Sunday, June 8, 2008

From Lafayette to New Orleans on US 90

Don's Seafood Hut in Lafayette

On our way from Austin to New Orleans, we stopped for the night in Lafayette, Louisiana. Deciding that a crawfish dinner was in order, we headed over to Don's Seafood Hut.

We started with a bowl of seafood gumbo.

Seafood Gumbo at Don's Seafood Hut

Not the prettiest to look at, but boy was it tasty - really intense seafood flavor. Unlike most gumbos we've had, the base was relatively unthickened. It reminded us of a bisque without the addition of cream.

Although it is fairly late in the season, there are still plenty of crawfish to be had. Don's offered 5lbs for $10 - just a wee bit cheaper than they go for in San Diego... They came out in the traditional bucket.

Crawfish at Don's Seafood Hut

We ordered them medium spicy, which ended up being fairly mild. That was fine, though, since it was the taste of the crawfish we were after. Our clearly out-of-towner crawfish eating skills quickly had friendly locals at a nearby table giving us crawfish extraction advice. Five pounds of crawfish later, we were happy, messy and completely satisfied.

Crafish at Don's Seafood Hut

The next morning we hit the road for New Orleans. We decided to take the more scenic US 90 instead of I-10 and do some stops along the way.

Our first stop was Avery Island, where Tabasco pepper sauce is made.


The Tabasco factory tour is definitely not worth going out of your way for. If you do go, skip the video (it's basically just an extended Tabasco commercial) and go straight to the more interesting view out over the production floor.

Also on Avery Island, and more worthy of a visit, are the Jungle Gardens, a 250-acre park created by Ned McIlhenny (son of Tabasco inventor Edmund McIlhenny). It houses an egret sanctuary. And alligators. And alligators eating egrets. If you are made uncomfortable by the reality of the food chain in the animal kingdom, avert your eyes...

Alligator eating an Egret

We stopped in at the Southdown Plantation House museum in Houma, and had a great personal guided tour. The house itself is quite interesting to walk through, and our guide had a lot of insight into local history.

Southdown Plantation House in Houma

We had been planning on having lunch at the Yellow Bowl in Jeanerette (they were apparently one of the first restaurants to serve crawfish etouffe), but it unfortunately wasn't open on Tuesdays. We ended up at Spahr's, in Des Allemands instead.

Spahr's Seafood Restaurant in Des Allemands

The place has a really nice setting right on a bayou, and a family-friendly atmosphere inside. Unfortunately, I hate family-friendly - it felt like eating in a Denny's.

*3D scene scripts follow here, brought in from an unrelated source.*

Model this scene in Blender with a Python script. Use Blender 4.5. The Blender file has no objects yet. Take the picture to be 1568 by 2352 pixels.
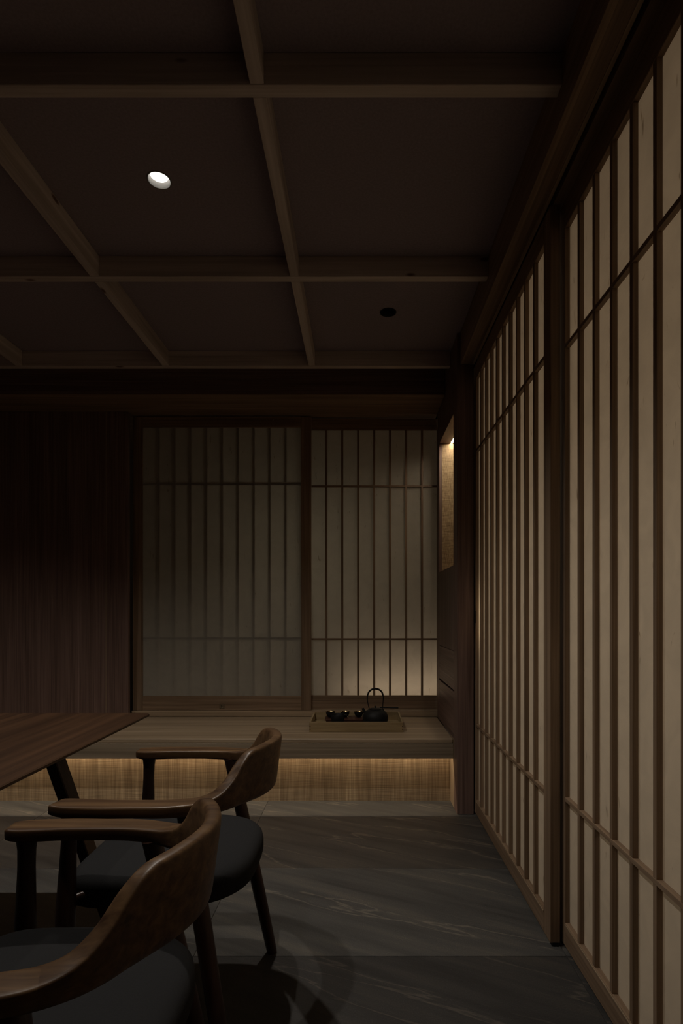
import bpy, bmesh, math, random
from mathutils import Vector, Matrix, Euler

random.seed(7)
S = bpy.context.scene
COL = S.collection

# ------------------------------------------------------------------ camera
# level camera, view axis square to the far wall, lens shifted up
cd = bpy.data.cameras.new('camera')
cam = bpy.data.objects.new('camera', cd)
COL.objects.link(cam)
CAM_H = 1.11
cam.location = (0.0, 0.0, CAM_H)
cam.rotation_euler = (math.pi / 2, 0, 0)
cd.sensor_fit = 'HORIZONTAL'
cd.sensor_width = 24.0
cd.lens = 1250.0 / 1568.0 * 24.0
cd.shift_x = (784.0 - 825.0) / 1568.0
cd.shift_y = (1403.6 - 1176.0) / 1568.0
cd.clip_start = 0.02
S.camera = cam

# ------------------------------------------------------------------ world, exposure
w = bpy.data.worlds.new('night')
S.world = w
w.use_nodes = True
bg = w.node_tree.nodes['Background']
bg.inputs[0].default_value = (0.9, 0.8, 0.75, 1)
bg.inputs[1].default_value = 0.0
S.view_settings.view_transform = 'Standard'
S.view_settings.look = 'None'
S.view_settings.gamma = 1.0
S.view_settings.use_curve_mapping = False
S.view_settings.exposure = 0.0
S.cycles.use_denoising = True
S.cycles.max_bounces = 6
S.cycles.diffuse_bounces = 4
S.cycles.glossy_bounces = 2
S.cycles.transmission_bounces = 3
S.cycles.use_adaptive_sampling = True
S.cycles.adaptive_threshold = 0.08
S.cycles.adaptive_min_samples = 16
S.cycles.caustics_reflective = False
S.cycles.caustics_refractive = False
S.cycles.sample_clamp_indirect = 4.0

WARM = (1.0, 0.92, 0.82)
AMBER = (1.0, 0.70, 0.40)
LAMP_W = 54.0          # ceiling downlights, per lamp
CORRIDOR_W = 17.5      # broad light added behind the paper doors
WINDOW_GLOW_W = 1.0  # strip behind the right window panel
WINDOW_FILL_W = 0.55  # lamp behind both window panels
BENCH_LED_W = 1.2
NICHE_LED_W = 0.95


def area(name, loc, rot, sx, sy, power, col, parent=None, spread=math.pi):
    l = bpy.data.lights.new(name, 'AREA')
    l.shape = 'RECTANGLE'
    l.size, l.size_y = sx, sy
    l.energy = power
    l.color = col
    l.spread = spread
    o = bpy.data.objects.new(name, l)
    COL.objects.link(o)
    o.location = loc
    o.rotation_euler = rot
    if parent:
        o.parent = parent
    return o


# broad unseen light added behind the paper doors to make them glow (Y = along the wall)
area('corridor_backlight', (1.75, 1.95, 1.52), (0, math.radians(90), 0), 1.5, 4.0, CORRIDOR_W, (1.0, 0.89, 0.78))
area('corridor_wall_lamp', (0.74, 2.945, 1.08), (0, math.radians(90), 0), 0.30, 0.03, 0.22, (1.0, 0.90, 0.74))
# light box behind the far window: low strip behind the right panel, dim lamp behind both
area('window_strip_lamp', (0.36, 4.03, 0.52), (math.radians(-120), 0, 0), 0.9, 0.06, WINDOW_GLOW_W, (1.0, 0.80, 0.62))
area('window_box_lamp', (-0.3, 4.42, 1.45), (math.radians(-90), 0, 0), 0.9, 0.7, WINDOW_FILL_W, (1.0, 0.92, 0.74))

# ------------------------------------------------------------------ materials


def srgb(r, g, b):
    f = lambda c: ((c / 255 + 0.055) / 1.055) ** 2.4 if c > 10 else c / 255 / 12.92
    return (f(r), f(g), f(b))


def new_mat(name):
    m = bpy.data.materials.new(name)
    m.use_nodes = True
    nt = m.node_tree
    b = nt.nodes['Principled BSDF']
    return m, nt, b


def node(nt, t, **kw):
    n = nt.nodes.new(t)
    for k, v in kw.items():
        if hasattr(n, k):
            setattr(n, k, v)
        else:
            n.inputs[k].default_value = v
    return n


def ramp(nt, fac, stops):
    r = nt.nodes.new('ShaderNodeValToRGB')
    el = r.color_ramp.elements
    while len(el) > 1:
        el.remove(el[-1])
    for i, (p, c) in enumerate(stops):
        e = el[0] if i == 0 else el.new(p)
        e.position = p
        e.color = (*c, 1)
    nt.links.new(fac, r.inputs[0])
    return r.outputs[0]


def mixc(nt, fac, a, b, mode='MIX'):
    m = nt.nodes.new('ShaderNodeMix')
    m.data_type = 'RGBA'
    m.blend_type = mode
    for sock, v in ((m.inputs[0], fac), (m.inputs[6], a), (m.inputs[7], b)):
        if isinstance(v, (int, float)):
            sock.default_value = v
        elif isinstance(v, tuple):
            sock.default_value = (*v, 1)
        else:
            nt.links.new(v, sock)
    return m.outputs[2]


def wood(name, light, dark, axis='Z', rough=0.5, grain=60.0, along=1.6, knots=0.0, cross=0.0, bump=0.15, coat=0.0):
    m, nt, b = new_mat(name)
    tc = nt.nodes.new('ShaderNodeTexCoord')
    inf = nt.nodes.new('ShaderNodeObjectInfo')
    # every piece of timber takes its own stretch of grain
    off = nt.nodes.new('ShaderNodeVectorMath')
    off.operation = 'MULTIPLY_ADD'
    comb = nt.nodes.new('ShaderNodeCombineXYZ')
    for i in range(3):
        nt.links.new(inf.outputs['Random'], comb.inputs[i])
    nt.links.new(comb.outputs[0], off.inputs[0])
    off.inputs[1].default_value = (7.0, 11.0, 5.0)
    nt.links.new(tc.outputs['Object'], off.inputs[2])
    mp = nt.nodes.new('ShaderNodeMapping')
    sc = [grain] * 3
    sc['XYZ'.index(axis)] = along
    mp.inputs['Scale'].default_value = sc
    nt.links.new(off.outputs[0], mp.inputs[0])
    n1 = node(nt, 'ShaderNodeTexNoise', Scale=1.0, Detail=5.0, Roughness=0.6, Distortion=0.4)
    nt.links.new(mp.outputs[0], n1.inputs['Vector'])
    mp2 = nt.nodes.new('ShaderNodeMapping')
    sc2 = [grain * 0.13] * 3
    sc2['XYZ'.index(axis)] = along * 0.35
    mp2.inputs['Scale'].default_value = sc2
    nt.links.new(off.outputs[0], mp2.inputs[0])
    n2 = node(nt, 'ShaderNodeTexNoise', Scale=1.0, Detail=3.0, Roughness=0.5, Distortion=1.2)
    nt.links.new(mp2.outputs[0], n2.inputs['Vector'])
    mid = tuple((a + c) / 2 for a, c in zip(light, dark))
    c1 = ramp(nt, n1.outputs[0], [(0.30, dark), (0.52, mid), (0.72, light)])
    c2 = ramp(nt, n2.outputs[0], [(0.30, (0.62, 0.60, 0.58)), (0.70, (1.0, 1.0, 1.0))])
    c = mixc(nt, 1.0, c1, c2, 'MULTIPLY')
    if cross:
        mp3 = nt.nodes.new('ShaderNodeMapping')
        sc3 = [6.0] * 3
        k = [i for i in range(3) if i != 'XYZ'.index(axis)]
        sc3['XYZ'.index(axis)] = 420.0
        mp3.inputs['Scale'].default_value = sc3
        nt.links.new(off.outputs[0], mp3.inputs[0])
        n3 = node(nt, 'ShaderNodeTexNoise', Scale=1.0, Detail=2.0, Roughness=0.5)
        nt.links.new(mp3.outputs[0], n3.inputs['Vector'])
        c3 = ramp(nt, n3.outputs[0], [(0.35, (1 - cross,) * 3), (0.6, (1.0, 1.0, 1.0))])
        c = mixc(nt, 1.0, c, c3, 'MULTIPLY')
    if knots:
        mp4 = nt.nodes.new('ShaderNodeMapping')
        sc4 = [9.0] * 3
        sc4['XYZ'.index(axis)] = 3.2
        mp4.inputs['Scale'].default_value = sc4
        nt.links.new(off.outputs[0], mp4.inputs[0])
        v = node(nt, 'ShaderNodeTexVoronoi', Scale=1.0)
        nt.links.new(mp4.outputs[0], v.inputs['Vector'])
        kc = ramp(nt, v.outputs['Distance'], [(0.0, (0.12, 0.07, 0.05)), (0.06, (0.3, 0.2, 0.15)), (knots, (1, 1, 1))])
        c = mixc(nt, 1.0, c, kc, 'MULTIPLY')
    nt.links.new(c, b.inputs['Base Color'])
    b.inputs['Roughness'].default_value = rough
    b.inputs['Specular IOR Level'].default_value = 0.35
    if coat:
        b.inputs['Coat Weight'].default_value = coat
        b.inputs['Coat Roughness'].default_value = 0.25
    if bump:
        bn = nt.nodes.new('ShaderNodeBump')
        bn.inputs['Strength'].default_value = bump
        bn.inputs['Distance'].default_value = 0.002
        nt.links.new(n1.outputs[0], bn.inputs['Height'])
        nt.links.new(bn.outputs[0], b.inputs['Normal'])
    return m


def plain(name, col, rough=0.6, metal=0.0, spec=0.4, noise=0.0, nscale=40.0, bump=0.0):
    m, nt, b = new_mat(name)
    b.inputs['Base Color'].default_value = (*col, 1)
    b.inputs['Roughness'].default_value = rough
    b.inputs['Metallic'].default_value = metal
    b.inputs['Specular IOR Level'].default_value = spec
    if noise or bump:
        tc = nt.nodes.new('ShaderNodeTexCoord')
        n = node(nt, 'ShaderNodeTexNoise', Scale=nscale, Detail=4.0, Roughness=0.6)
        nt.links.new(tc.outputs['Object'], n.inputs['Vector'])
        if noise:
            lo = tuple(x * (1 - noise) for x in col)
            hi = tuple(min(1, x * (1 + noise)) for x in col)
            nt.links.new(ramp(nt, n.outputs[0], [(0.3, lo), (0.7, hi)]), b.inputs['Base Color'])
        if bump:
            bn = nt.nodes.new('ShaderNodeBump')
            bn.inputs['Strength'].default_value = bump
            bn.inputs['Distance'].default_value = 0.002
            nt.links.new(n.outputs[0], bn.inputs['Height'])
            nt.links.new(bn.outputs[0], b.inputs['Normal'])
    return m


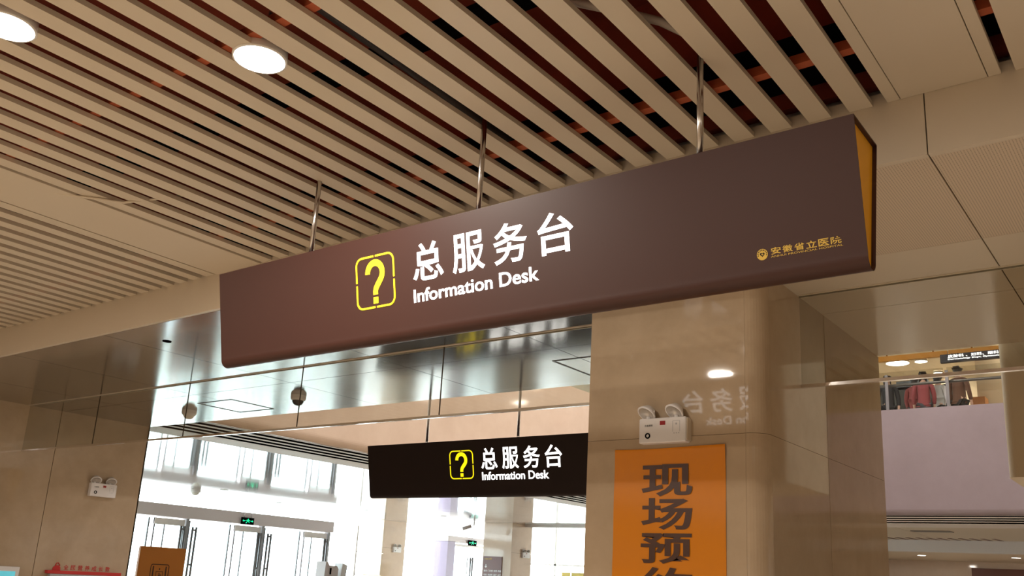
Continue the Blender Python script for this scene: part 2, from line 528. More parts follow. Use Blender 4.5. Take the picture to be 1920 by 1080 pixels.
for i in range(0, len(edges), 2):
    MB().box(edges[i + 1], edges[i], Y3, YP + 3.3, ZS, ZS + .002).build('slot_blade', M['white_matte'], lob)
for x0, x1 in spans(-22.0, -11.42, [-13.0, -14.8, -16.6, -18.4, -20.2]):
    for y0, y1 in spans(-.4, 29.4, [4.0, 8.0, 12.0, 16.0, 20.0, 23.4]):
        MB().box(x0 + .003, x1 - .003, y0 + .003, y1 - .003, ZS + .002, ZS + .05).build('ceiling_panel', M['white_gloss'], lob)
far = sempty('ceiling.006', 'soffit under the far balcony with a black slot diffuser')
MB().box(XP - .1, 6.1, YP + .131, 22.6, ZS + .10, ZS + .15).build('slot_shadow_box', M['black'], far)
fe = [YP + .131, 19.735, 20.02, 20.24, 20.56, 20.78, 21.10, 21.34, 21.70, 22.9]
for i in range(0, len(fe), 2):
    MB().box(XP - .14, 6.1, fe[i], fe[i + 1], ZS, ZS + .002).build('slot_blade', M['white_matte'], far)
for x0, x1 in spans(-11.4, 6.1, [-9.0, -6.0, -3.0, 0.0, 3.0]):
    MB().box(x0 + .004, x1 - .004, 22.91, 27.5, ZS + .004, ZS + .05).build('ceiling_panel', M['cream'], far)
struct(MB().box(-11.9, 6.1, 27.5, 27.8, 2.965, ZS + .1).build('trim_3', M['white_matte']), 'pale header beam under the far balcony')
struct(MB().box(-11.9, 6.1, 27.8, 33.2, 2.965, 3.0).build('ceiling.007', M['cream']))
struct(MB().box(-12.0, 6.1, 33.1, 33.4, 0, 9.6).build('wall_far', M['stone2']), 'brown stone wall at the far end')
struct(MB().box(-12.1, -11.9, 27.5, 33.2, 0, 9.6).build('wall_far_return', M['stone2']))
struct(MB().box(-17.2, XP - 1.7, 23.40, 23.62, 3.22, ZS).build('trim_4', M['white_matte']), 'white header between the far lobby pillars')
struct(MB().box(-17.2, -11.9, 23.62, 29.3, 3.22, 3.26).build('ceiling.008', M['white_gloss']))

# far louvre grille cut in the soffit edge
lg = thing('louvre_grille', 'row of slanted dark louvres under the far balcony soffit', 'grille', (-6.9, 27.4, ZS))
for i in range(26):
    x = -8.3 + i * .265
    if 14 < i < 17:
        continue
    MB()._add([(x, 26.6, ZS - .002), (x + .10, 26.6, ZS - .002), (x + .16, 27.45, ZS - .002), (x + .06, 27.45, ZS - .002),
               (x, 26.6, ZS + .003), (x + .10, 26.6, ZS + .003), (x + .16, 27.45, ZS + .003), (x + .06, 27.45, ZS + .003)],
              [(0, 1, 2, 3), (4, 7, 6, 5), (0, 4, 5, 1), (1, 5, 6, 2), (2, 6, 7, 3), (3, 7, 4, 0)]).build('slot', M['dark_wood'], lg)
tag(MB().box(-5.9, -5.0, 23.9, 24.3, ZS - .012, ZS).build('air_grille', M['dark_steel']), 'small dark air grille in the far soffit', 'grille')

# ---- entrance wall: posts, glazing, doors
struct(MB().box(XE - .3, XE + .25, 9.0, 19.45, 2.70, 3.02).build('trim_5', M['mauve']), 'grey mauve lintel over the entrance doors')
struct(MB().box(XE - .15, XE + .05, -.4, 29.4, ZS, Z2 + .35).build('wall_entrance_band', M['white_matte']))
posts = [4.5, 6.98, 9.47, 11.96, 14.45, 16.94, 19.44]
for i, y in enumerate(posts):
    struct(MB().box(XE - .09, XE + .09, y - .04, y + .04, 0, 2.70).build('trim_post', M['grey_post']))
struct(MB().box(XE - .02, XE + .0, -.3, 21.9, 3.02, ZS).build('window_1', M['pane']))
wl = sempty('window_2', 'tall glazing between the entrance doors and the far pillars')
MB().box(XE - .015, XE + .0, 19.5, 21.9, 0, 3.02).build('pane', M['pane'], wl)
MB().box(XE - .015, XE + .0, 22.95, 24.7, 0, ZS).build('pane', M['pane'], wl)
MB().box(XE - .015, XE + .0, 27.4, 29.4, 0, ZS).build('pane', M['pane'], wl)
for y in (20.7,):
    MB().box(XE - .03, XE + .02, y - .03, y + .03, 0, 3.02).build('mullion', M['white_matte'], wl)
for z in (2.2, 1.5):
    MB().box(XE - .02, XE + .02, 20.7, 21.9, z - .012, z + .012).build('transom', M['steel'], wl)

def pull_handle(mb, x, y, z0, z1):
    for dy in (0, .11):
        mb.tube([(x, y + dy, z0), (x, y + dy, z1)], .03, n=8)
    for z in (z0 + .12, (z0 + z1) / 2 + .1, z1 - .08):
        mb.tube([(x, y - .01, z), (x, y + .12, z)], .024, n=8)
    for z in (z0 + .12, z1 - .08):
        mb.tube([(x, y + .05, z), (x - .10, y + .05, z)], .012, n=8)
def door(n, y0, y1, post_side, white_rail):
    d = sempty('door_%d' % n, None, (XE, y0, 0))
    x = XE + .03
    f = MB().box(x - .02, x + .02, y0, y0 + .035, .02, 2.66).box(x - .02, x + .02, y1 - .035, y1, .02, 2.66)
    f.box(x - .02, x + .02, y0, y1, .02, .12)
    f.build('leaf_frame', M['dark_steel'], d)
    if white_rail:
        MB().box(x - .03, x + .03, y0, y1, 2.50, 2.665).build('top_rail', M['white_matte'], d)
        MB().box(x - .015, x + .015, y0 + .30, y0 + .33, .12, 2.5).build('stile', M['dark_steel'], d)
    MB().box(x - .006, x + .006, y0 + .035, y1 - .035, .12, 2.5 if white_rail else 2.66).build('pane', M['teal_glass'], d)
    h = MB()
    pull_handle(h, x + .12, (y1 - .15) if post_side > 0 else (y0 + .06), .35, 2.5)
    h.build('pull_handle', M['dark_steel'], d)
    return d
dn = 1
for y in posts[2:]:
    door(dn, y - .96, y - .07, 1, True); dn += 1
    if y < 19:
        door(dn, y + .07, y + 1.40, -1, False); dn += 1
for y0, y1 in ((-.4, 4.4), (4.6, 6.9), (7.1, 8.4)):
    struct(MB().box(XE - .012, XE + .0, y0, y1, 0, 3.02).build('window_%d' % (3 + int(y0 / 3 + 1)), M['pane']))
# side entrance with portal
po = sempty('door_20', 'far side door in a grey portal')
MB().box(XE - .25, XE + .35, 24.72, 28.2, 2.79, 2.99).build('portal_head', M['mauve'], po)
MB().box(XE - .25, XE + .35, 24.72, 25.12, 0, 2.80).build('portal_jamb', M['purple'], po)
MB().box(XE - .2, XE + .1, 25.12, 28.2, 2.66, 2.74).build('closer_rail', M['white_matte'], po)
for y in (26.20, 26.55):
    MB().box(XE - .03, XE + .03, y, y + .06, 0, 2.66).build('leaf_stile', M['steel'], po)
hh = MB(); pull_handle(hh, XE + .12, 26.30, .4, 2.3); hh.build('pull_handle', M['dark_steel'], po)
MB().box(XE - .006, XE + .006, 25.12, 28.0, 0, 2.66).build('pane', M['teal_glass'], po)
# windows at the far end of the lobby, beyond the second pillar
wf = sempty('window_9', 'bright glazing at the far end of the lobby')
MB().box(-21.9, -11.95, 29.3, 29.31, 0, ZS).build('pane', M['pane'], wf)
for x in (-20, -18.1, -16.2, -14.3, -12.4):
    MB().box(x - .04, x + .04, 29.24, 29.36, 0, ZS).build('mullion', M['white_matte'], wf)
MB().box(-21.9, -11.95, 29.24, 29.36, 2.2, 2.26).build('transom', M['white_matte'], wf)
struct(MB().box(-22.1, -11.9, 29.2, 29.45, ZS, 9.6).build('wall_lobby_end', M['white_matte']))
struct(MB().box(-22.1, -11.4, -.8, -.5, 0, 9.6).build('wall_lobby_near', M['stone2']))
# upper storey glazing above the entrance
wu = sempty('window_10', 'upper storey glazing above the entrance')
MB().box(XE - .01, XE + .01, -.5, 29.3, Z2 + .35, 9.4).build('pane', M['pane'], wu)
for i in range(13):
    y = -.4 + i * 2.45
    MB().box(XE - .05, XE + .05, y - .05, y + .05, Z2 + .35, 9.4).build('mullion', M['white_matte'], wu)
for z in (6.4, 7.9):
    MB().box(XE - .05, XE + .05, -.5, 29.3, z - .03, z + .03).build('transom', M['white_matte'], wu)
struct(MB().box(-22.1, 6.4, -.8, 33.4, 9.4, 9.7).build('ceiling.009', M['white_matte']), 'roof over the atrium')
struct(MB().box(-11.4, 6.4, 3.3, 3.5, 4.6, 9.6).build('wall_atrium_near', M['beige_wall']))
struct(MB().box(-22.1, -11.4, -.8, -.5, 4.6, 9.6).build('wall_upper_near', M['white_matte']))

# lobby pillars
def lobby_pillar(label, x0, x1, y0, y1):
    p = thing('lobby_pillar', label, 'pillar', (x1, y0, 0), 'pillars of the entrance lobby')
    MB().box(x0 + .02, x1 - .02, y0 + .02, y1 - .02, 0, ZS).build('core', M['joint'], p)
    MB().box(x0, x1 - .02, y0, y0 + .02, 0, ZS).build('front_panel', M['stone2'], p)
    MB().box(x1 - .02, x1, y0, y1, 0, 1.2).build('side_panel', M['stone2'], p)
    MB().box(x1 - .02, x1, y0, y1, 1.204, 2.4).build('side_panel', M['stone2'], p)
    MB().box(x1 - .02, x1, y0, y1, 2.404, ZS).build('side_panel', M['stone2'], p)
    MB().box(x0, x0 + .02, y0 + .02, y1, 0, ZS).build('side_panel', M['stone2'], p)
    return p
lobby_pillar('tan stone lobby pillar left of the far side door', -22.62, XE, 21.85, 22.93)
lobby_pillar('tan stone lobby pillar with the maroon direction board', -18.30, -17.2, 22.75, 23.80)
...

The food was pretty lackluster as well. The mini-crabcakes were the best thing we had, but were overly gummy.

Crab Cakes at Spahr's

The fried crab claws had no flavor at all (unless you count "fried" as a flavor...)

Fried Crab Claws at Spahr's

We also had the house specialty - "catfish chips", which are small pieces of fried catfish. The "chip" idea is that the meat comes just from the belly, but I couldn't really tell - it just tasted like mediocre catfish.

Despite our Spahr's experience, we really enjoyed driving through this section of Louisiana. Definitely more interesting than just barreling down the I-10.

Don's Seafood Hut
4309 Johnston St
Lafayette, LA
(337) 981-1141

Spahr's Sea Food Restaurant
3682 Highway 90 E
Des Allemands, LA
(985) 758-1602


  1. catfish chips are the same thing as a regular peice of catfish they are just smaller thats all

  2. The crab cake minis with the crawfish cream sauce are my favorite appetizer! Love the gumbo too!